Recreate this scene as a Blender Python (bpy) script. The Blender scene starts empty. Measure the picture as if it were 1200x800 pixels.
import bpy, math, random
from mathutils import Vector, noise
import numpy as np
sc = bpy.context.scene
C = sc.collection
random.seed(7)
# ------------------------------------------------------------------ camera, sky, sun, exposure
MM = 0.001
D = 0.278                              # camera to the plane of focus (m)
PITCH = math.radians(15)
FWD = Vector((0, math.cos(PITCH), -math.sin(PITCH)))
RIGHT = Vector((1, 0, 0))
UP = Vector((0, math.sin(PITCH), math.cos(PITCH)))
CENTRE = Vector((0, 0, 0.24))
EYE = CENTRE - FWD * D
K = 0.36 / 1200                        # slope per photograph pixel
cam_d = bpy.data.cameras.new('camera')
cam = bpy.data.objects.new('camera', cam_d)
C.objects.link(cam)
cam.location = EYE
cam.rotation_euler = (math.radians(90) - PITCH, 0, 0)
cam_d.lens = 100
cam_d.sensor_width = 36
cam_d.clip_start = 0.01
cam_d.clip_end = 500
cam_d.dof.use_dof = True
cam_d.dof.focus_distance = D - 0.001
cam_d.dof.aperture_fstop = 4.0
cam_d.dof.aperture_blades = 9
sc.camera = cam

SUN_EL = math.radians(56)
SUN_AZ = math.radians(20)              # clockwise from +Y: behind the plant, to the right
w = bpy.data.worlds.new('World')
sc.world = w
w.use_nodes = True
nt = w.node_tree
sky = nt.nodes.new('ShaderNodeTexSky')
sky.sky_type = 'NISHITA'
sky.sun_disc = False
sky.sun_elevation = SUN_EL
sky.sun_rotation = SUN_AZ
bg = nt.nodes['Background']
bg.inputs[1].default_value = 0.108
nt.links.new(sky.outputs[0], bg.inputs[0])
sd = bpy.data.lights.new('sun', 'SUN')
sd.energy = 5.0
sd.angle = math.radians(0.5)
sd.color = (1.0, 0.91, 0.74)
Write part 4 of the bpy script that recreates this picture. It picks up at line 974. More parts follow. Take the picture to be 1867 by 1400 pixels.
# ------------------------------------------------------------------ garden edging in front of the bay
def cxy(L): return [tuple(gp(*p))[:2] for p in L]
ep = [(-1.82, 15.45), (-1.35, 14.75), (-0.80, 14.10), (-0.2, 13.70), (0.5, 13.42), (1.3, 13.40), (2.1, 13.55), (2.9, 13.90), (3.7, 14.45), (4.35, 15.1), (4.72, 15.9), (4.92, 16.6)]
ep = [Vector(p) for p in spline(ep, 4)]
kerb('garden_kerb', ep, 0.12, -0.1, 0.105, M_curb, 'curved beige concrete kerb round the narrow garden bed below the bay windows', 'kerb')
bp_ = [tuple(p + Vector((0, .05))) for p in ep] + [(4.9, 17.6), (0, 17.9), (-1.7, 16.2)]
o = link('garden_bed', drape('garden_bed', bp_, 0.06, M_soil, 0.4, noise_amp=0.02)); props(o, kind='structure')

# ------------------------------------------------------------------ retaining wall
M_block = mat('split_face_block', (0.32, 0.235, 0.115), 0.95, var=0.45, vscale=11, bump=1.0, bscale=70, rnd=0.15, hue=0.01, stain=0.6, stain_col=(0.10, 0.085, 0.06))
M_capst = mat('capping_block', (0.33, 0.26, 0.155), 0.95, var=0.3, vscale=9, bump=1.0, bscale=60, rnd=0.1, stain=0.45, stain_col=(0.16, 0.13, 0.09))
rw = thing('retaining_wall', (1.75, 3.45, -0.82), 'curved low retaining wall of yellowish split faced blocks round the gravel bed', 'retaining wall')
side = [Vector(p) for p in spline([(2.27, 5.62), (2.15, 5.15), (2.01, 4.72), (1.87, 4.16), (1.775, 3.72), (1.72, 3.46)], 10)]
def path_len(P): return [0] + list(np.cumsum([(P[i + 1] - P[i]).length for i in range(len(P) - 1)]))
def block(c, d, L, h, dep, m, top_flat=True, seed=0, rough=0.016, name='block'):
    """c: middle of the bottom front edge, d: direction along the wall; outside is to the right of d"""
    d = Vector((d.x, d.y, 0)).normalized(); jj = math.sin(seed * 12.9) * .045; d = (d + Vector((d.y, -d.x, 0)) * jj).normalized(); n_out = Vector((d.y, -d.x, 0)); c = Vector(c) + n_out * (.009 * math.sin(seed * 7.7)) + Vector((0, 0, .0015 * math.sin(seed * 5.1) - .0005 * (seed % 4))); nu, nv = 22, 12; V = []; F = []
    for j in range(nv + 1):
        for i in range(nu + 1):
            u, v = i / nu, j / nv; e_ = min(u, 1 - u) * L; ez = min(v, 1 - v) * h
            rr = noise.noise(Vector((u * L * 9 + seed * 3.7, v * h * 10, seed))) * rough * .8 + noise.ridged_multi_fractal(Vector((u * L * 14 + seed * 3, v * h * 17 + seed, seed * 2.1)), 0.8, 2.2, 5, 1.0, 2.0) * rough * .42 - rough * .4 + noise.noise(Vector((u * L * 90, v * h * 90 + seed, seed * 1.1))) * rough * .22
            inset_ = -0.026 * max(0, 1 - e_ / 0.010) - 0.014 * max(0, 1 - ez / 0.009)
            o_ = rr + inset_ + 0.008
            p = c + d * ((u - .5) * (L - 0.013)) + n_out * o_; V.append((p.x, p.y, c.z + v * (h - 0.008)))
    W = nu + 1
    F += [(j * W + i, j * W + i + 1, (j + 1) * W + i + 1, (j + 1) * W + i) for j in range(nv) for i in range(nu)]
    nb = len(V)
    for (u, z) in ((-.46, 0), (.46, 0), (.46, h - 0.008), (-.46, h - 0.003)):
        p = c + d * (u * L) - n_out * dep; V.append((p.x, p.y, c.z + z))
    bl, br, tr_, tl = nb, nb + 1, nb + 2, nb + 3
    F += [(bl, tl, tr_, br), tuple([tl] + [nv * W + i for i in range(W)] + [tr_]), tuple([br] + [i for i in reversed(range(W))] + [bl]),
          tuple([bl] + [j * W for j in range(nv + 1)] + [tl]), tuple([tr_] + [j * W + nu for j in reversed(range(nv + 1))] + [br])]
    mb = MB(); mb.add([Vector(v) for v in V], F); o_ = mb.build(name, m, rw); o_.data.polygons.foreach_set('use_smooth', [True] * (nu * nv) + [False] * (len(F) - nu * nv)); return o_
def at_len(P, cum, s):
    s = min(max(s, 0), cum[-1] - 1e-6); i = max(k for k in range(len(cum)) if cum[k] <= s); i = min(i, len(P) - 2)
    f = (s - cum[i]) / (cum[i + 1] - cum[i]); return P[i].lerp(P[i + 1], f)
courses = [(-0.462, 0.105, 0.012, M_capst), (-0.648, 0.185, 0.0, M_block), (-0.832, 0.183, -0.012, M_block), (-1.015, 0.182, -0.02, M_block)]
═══
* Instructions for the task
The records above need to be transcribed in full. Keep every character unchanged.

* Written answer
Recreate this scene as a Blender Python (bpy) script. The Blender scene starts empty. Measure the picture as if it were 1200x800 pixels.
import bpy, math, random
from mathutils import Vector, noise
import numpy as np
sc = bpy.context.scene
C = sc.collection
random.seed(7)
# ------------------------------------------------------------------ camera, sky, sun, exposure
MM = 0.001
D = 0.278                              # camera to the plane of focus (m)
PITCH = math.radians(15)
FWD = Vector((0, math.cos(PITCH), -math.sin(PITCH)))
RIGHT = Vector((1, 0, 0))
UP = Vector((0, math.sin(PITCH), math.cos(PITCH)))
CENTRE = Vector((0, 0, 0.24))
EYE = CENTRE - FWD * D
K = 0.36 / 1200                        # slope per photograph pixel
cam_d = bpy.data.cameras.new('camera')
cam = bpy.data.objects.new('camera', cam_d)
C.objects.link(cam)
cam.location = EYE
cam.rotation_euler = (math.radians(90) - PITCH, 0, 0)
cam_d.lens = 100
cam_d.sensor_width = 36
cam_d.clip_start = 0.01
cam_d.clip_end = 500
cam_d.dof.use_dof = True
cam_d.dof.focus_distance = D - 0.001
cam_d.dof.aperture_fstop = 4.0
cam_d.dof.aperture_blades = 9
sc.camera = cam

SUN_EL = math.radians(56)
SUN_AZ = math.radians(20)              # clockwise from +Y: behind the plant, to the right
w = bpy.data.worlds.new('World')
sc.world = w
w.use_nodes = True
nt = w.node_tree
sky = nt.nodes.new('ShaderNodeTexSky')
sky.sky_type = 'NISHITA'
sky.sun_disc = False
sky.sun_elevation = SUN_EL
sky.sun_rotation = SUN_AZ
bg = nt.nodes['Background']
bg.inputs[1].default_value = 0.108
nt.links.new(sky.outputs[0], bg.inputs[0])
sd = bpy.data.lights.new('sun', 'SUN')
sd.energy = 5.0
sd.angle = math.radians(0.5)
sd.color = (1.0, 0.91, 0.74)
Write part 4 of the bpy script that recreates this picture. It picks up at line 974. More parts follow. Take the picture to be 1867 by 1400 pixels.
# ------------------------------------------------------------------ garden edging in front of the bay
def cxy(L): return [tuple(gp(*p))[:2] for p in L]
ep = [(-1.82, 15.45), (-1.35, 14.75), (-0.80, 14.10), (-0.2, 13.70), (0.5, 13.42), (1.3, 13.40), (2.1, 13.55), (2.9, 13.90), (3.7, 14.45), (4.35, 15.1), (4.72, 15.9), (4.92, 16.6)]
ep = [Vector(p) for p in spline(ep, 4)]
kerb('garden_kerb', ep, 0.12, -0.1, 0.105, M_curb, 'curved beige concrete kerb round the narrow garden bed below the bay windows', 'kerb')
bp_ = [tuple(p + Vector((0, .05))) for p in ep] + [(4.9, 17.6), (0, 17.9), (-1.7, 16.2)]
o = link('garden_bed', drape('garden_bed', bp_, 0.06, M_soil, 0.4, noise_amp=0.02)); props(o, kind='structure')

# ------------------------------------------------------------------ retaining wall
M_block = mat('split_face_block', (0.32, 0.235, 0.115), 0.95, var=0.45, vscale=11, bump=1.0, bscale=70, rnd=0.15, hue=0.01, stain=0.6, stain_col=(0.10, 0.085, 0.06))
M_capst = mat('capping_block', (0.33, 0.26, 0.155), 0.95, var=0.3, vscale=9, bump=1.0, bscale=60, rnd=0.1, stain=0.45, stain_col=(0.16, 0.13, 0.09))
rw = thing('retaining_wall', (1.75, 3.45, -0.82), 'curved low retaining wall of yellowish split faced blocks round the gravel bed', 'retaining wall')
side = [Vector(p) for p in spline([(2.27, 5.62), (2.15, 5.15), (2.01, 4.72), (1.87, 4.16), (1.775, 3.72), (1.72, 3.46)], 10)]
def path_len(P): return [0] + list(np.cumsum([(P[i + 1] - P[i]).length for i in range(len(P) - 1)]))
def block(c, d, L, h, dep, m, top_flat=True, seed=0, rough=0.016, name='block'):
    """c: middle of the bottom front edge, d: direction along the wall; outside is to the right of d"""
    d = Vector((d.x, d.y, 0)).normalized(); jj = math.sin(seed * 12.9) * .045; d = (d + Vector((d.y, -d.x, 0)) * jj).normalized(); n_out = Vector((d.y, -d.x, 0)); c = Vector(c) + n_out * (.009 * math.sin(seed * 7.7)) + Vector((0, 0, .0015 * math.sin(seed * 5.1) - .0005 * (seed % 4))); nu, nv = 22, 12; V = []; F = []
    for j in range(nv + 1):
        for i in range(nu + 1):
            u, v = i / nu, j / nv; e_ = min(u, 1 - u) * L; ez = min(v, 1 - v) * h
            rr = noise.noise(Vector((u * L * 9 + seed * 3.7, v * h * 10, seed))) * rough * .8 + noise.ridged_multi_fractal(Vector((u * L * 14 + seed * 3, v * h * 17 + seed, seed * 2.1)), 0.8, 2.2, 5, 1.0, 2.0) * rough * .42 - rough * .4 + noise.noise(Vector((u * L * 90, v * h * 90 + seed, seed * 1.1))) * rough * .22
            inset_ = -0.026 * max(0, 1 - e_ / 0.010) - 0.014 * max(0, 1 - ez / 0.009)
            o_ = rr + inset_ + 0.008
            p = c + d * ((u - .5) * (L - 0.013)) + n_out * o_; V.append((p.x, p.y, c.z + v * (h - 0.008)))
    W = nu + 1
    F += [(j * W + i, j * W + i + 1, (j + 1) * W + i + 1, (j + 1) * W + i) for j in range(nv) for i in range(nu)]
    nb = len(V)
    for (u, z) in ((-.46, 0), (.46, 0), (.46, h - 0.008), (-.46, h - 0.003)):
        p = c + d * (u * L) - n_out * dep; V.append((p.x, p.y, c.z + z))
    bl, br, tr_, tl = nb, nb + 1, nb + 2, nb + 3
    F += [(bl, tl, tr_, br), tuple([tl] + [nv * W + i for i in range(W)] + [tr_]), tuple([br] + [i for i in reversed(range(W))] + [bl]),
          tuple([bl] + [j * W for j in range(nv + 1)] + [tl]), tuple([tr_] + [j * W + nu for j in reversed(range(nv + 1))] + [br])]
    mb = MB(); mb.add([Vector(v) for v in V], F); o_ = mb.build(name, m, rw); o_.data.polygons.foreach_set('use_smooth', [True] * (nu * nv) + [False] * (len(F) - nu * nv)); return o_
def at_len(P, cum, s):
    s = min(max(s, 0), cum[-1] - 1e-6); i = max(k for k in range(len(cum)) if cum[k] <= s); i = min(i, len(P) - 2)
    f = (s - cum[i]) / (cum[i + 1] - cum[i]); return P[i].lerp(P[i + 1], f)
courses = [(-0.462, 0.105, 0.012, M_capst), (-0.648, 0.185, 0.0, M_block), (-0.832, 0.183, -0.012, M_block), (-1.015, 0.182, -0.02, M_block)]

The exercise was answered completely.